FATCA Prop. Regs. Amended to Extend Various Deadlines 

    NEWS NOTES 
    by Sally P. Schreiber, J.D. 
    Published January 01, 2013

    Regulations

    The IRS is delaying various FATCA-related deadlines because it has received feedback that complying with the original deadlines and other requirements is proving to be impractical for some taxpayers (Announcement 2012-42). The announced changes modify the 388-page proposed regulations issued in February related to the Foreign Account Tax Compliance Act (FATCA) (REG-121647-10, see News Notes, “FATCA Prop. Regs.,” 43 The Tax Adviser 209 (April 2012)). The announcement changes the due-diligence timelines, the withholding and documentation timelines, the date the first information reports are due, and the date gross proceeds will produce a withholdable payment. It also clarifies the scope of grandfathered obligations by expanding the items included as grandfathered.

    The first change to the due-diligence timelines is to the date an obligation will be considered a “preexisting obligation” that is not subject to FATCA withholding. The announcement amends Prop. Regs. Sec. 1.1471-1(b)(48) to change the requirement that a preexisting obligation for a withholding agent means any account, instrument, or contract maintained or executed by the withholding agent as of Jan. 1, 2014 (instead of 2013). For participating FFIs (foreign financial institutions that enter into withholding agreements with the IRS) and deemed-compliant FFIs (foreign financial institutions that do not have to enter into IRS agreements), the date is also changed so that the rules will not apply before Jan. 1, 2014.

    The announcement also amends the transition rules for completing due diligence on preexisting obligations. Under the new rule, Prop. Regs. Sec. 1.1471-2(a)(4)(ii) will provide that with respect to preexisting obligations, a withholding agent that is not a participating FFI will not be required to withhold on payments made to a prima facie FFI (payees that have indications of being FFIs) for a preexisting obligation prior to July 1, 2014, unless the withholding agent has documentation establishing that the payee is a nonparticipating FFI. With respect to a preexisting obligation, the final regulations will provide that a participating FFI will be required to perform the requisite identification procedures and obtain the appropriate documentation to determine whether a prima facie FFI payee is itself a participating FFI, deemed-compliant FFI, or nonparticipating FFI within six months after the effective date of its FFI agreement (June 30, 2014, for any FFI that enters into an FFI agreement on or before Dec. 31, 2013).

    Another delayed implementation date relates to Prop.
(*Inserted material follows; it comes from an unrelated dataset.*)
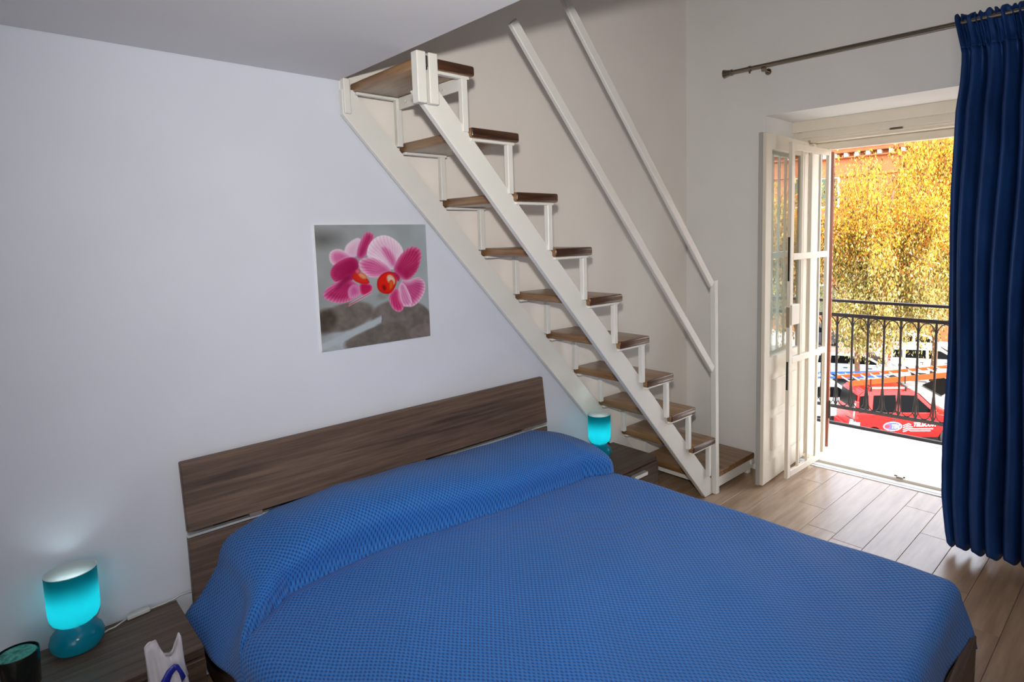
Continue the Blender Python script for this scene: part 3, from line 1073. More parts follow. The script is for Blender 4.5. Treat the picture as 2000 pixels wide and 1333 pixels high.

Regs. Secs. 1.1471-2(a)(4)(ii) and 1.1472-1(b). The date by which a withholding agent that is not a participating FFI will be required to document payees that are entities other than prima facie FFIs is delayed to Dec. 31, 2015. A participating FFI will be required to perform the requisite identification procedures and obtain the appropriate documentation to determine whether an entity, other than a prima facie FFI, is itself a participating FFI by the later of Dec. 31, 2015, or the date that is two years after the effective date of its FFI agreement.

    The rule in Prop. Regs. Sec. 1.1471-5(g)(3)(i)(B) is modified to provide that a participating FFI must treat any preexisting account that is a high-value account as held by a recalcitrant account holder unless the participating FFI has performed the requisite identification procedures and obtained the appropriate documentation by the later of Dec. 31, 2014, or the date that is one year after the effective date of the FFI’s FFI agreement. The rule set forth in Prop. Regs. Sec. 1.1471-5(g)(3)(i)(A) is modified to provide that after Dec. 31, 2015, or the date that is two years after the effective date of the FFI’s FFI agreement, a participating FFI must treat any preexisting individual account, other than a high-value account, as held by a recalcitrant account holder unless the participating FFI has performed the requisite identification procedures and obtained the appropriate documentation.

    Under the announcement, the due date for the first information report a participating FFI must file for 2013 and 2014 is not later than March 31, 2015, modifying the rule in Prop. Regs. Sec. 1.1471-4(d)(7)(v)(B). The date after which gross proceeds must be withheld from a sale or other disposition of any property of a type that can produce interest or dividends that are U.S.-source fixed or determinable annual or periodic income is extended to Dec. 31, 2016 (Prop. Regs. Sec. 1.1473-1(a)(1)(ii)).

    The final change to the proposed regulations expands the definition of grandfathered obligation to include (1) any obligation that could produce a foreign passthrough payment and that cannot produce a withholdable payment; (2) any instrument that would give rise to a withholdable payment solely because the instrument is treated as giving rise to a dividend equivalent pursuant to Sec. 871(m) and the regulations; and (3) any payment with respect to, or to repay collateral posted to secure, obligations under a notional principal contract that is a grandfathered obligation (Prop. Regs. Sec. 1.1471-2(b)(2)).

    The IRS said it will incorporate the announced changes into the final regulations when they are released, which is when the proposed changes will become effective.